Official title: Amend the Infrastructure Investment and Jobs Act to establish subaccounts in the Indian Water Rights Settlement Completion Fund, and for other purposes.
Introduced June 24, 2026 by Ben Ray Luján · Last progress June 24, 2026
The bill secures predictable, faster federal funding to fulfill tribal water settlements and enable future agreements, at the cost of significant new federal spending and giving the Interior Secretary discretion that may reduce transparency and reallocate certain settlement funds.
Tribal nations (indigenous-tribal-communities and tribal-lands-residents) receive predictable, dedicated federal funding — $45M/year for operations plus $250M/year for settlements through 2035 — ensuring resources to satisfy negotiated water-settlement obligations.
Tribal beneficiaries and settlement administrators will get payments faster because the amounts become available without further appropriation, reducing delays in meeting settlement obligations.
Tribal nations and state stakeholders gain a new Reclamation Fund subaccount that can be used for future congressionally approved water settlements, supporting completion of negotiated agreements.
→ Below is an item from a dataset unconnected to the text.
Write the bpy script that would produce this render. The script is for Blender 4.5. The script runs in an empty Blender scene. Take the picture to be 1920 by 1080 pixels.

Taxpayers face substantially higher federal outlays — about $295M per year through 2035 — increasing the federal spending burden.
The Secretary of the Interior is given broad discretion over timing, indexing, and sequencing of transfers, which could reduce transparency and predictability for state, local, and tribal stakeholders.
A change clarifying or shifting the funding source for a White Mountain Apache provision may restrict use of the Reclamation Water Settlements Fund for that purpose, potentially limiting flexibility for that tribal beneficiary.
Based on analysis of 2 sections of legislative text.
Adds two permanent subaccounts to the Indian Water Rights Settlement Completion Fund and requires annual Treasury deposits to support existing and future Indian water rights settlements. The bill directs $45 million per year to an Operations, Maintenance, Repair, and Ongoing Obligations Subaccount and $250 million per year to a New and Continuing Settlements Subaccount for deposits on each October 1 from 2026 through 2035 (or beginning on enactment if later). Funds are available to the Interior Secretary without further appropriation for transfers to satisfy U.S. obligations under specified tribal water settlements or any Congress-approved settlement. Also clarifies that certain amounts referenced in the White Mountain Apache Tribe Water Rights Quantification Act may not be drawn from the Reclamation Water Settlements Fund. The Secretary has discretionary authority over timing, indexing, sequencing, and amounts of transfers from the new subaccounts to meet settlement obligations.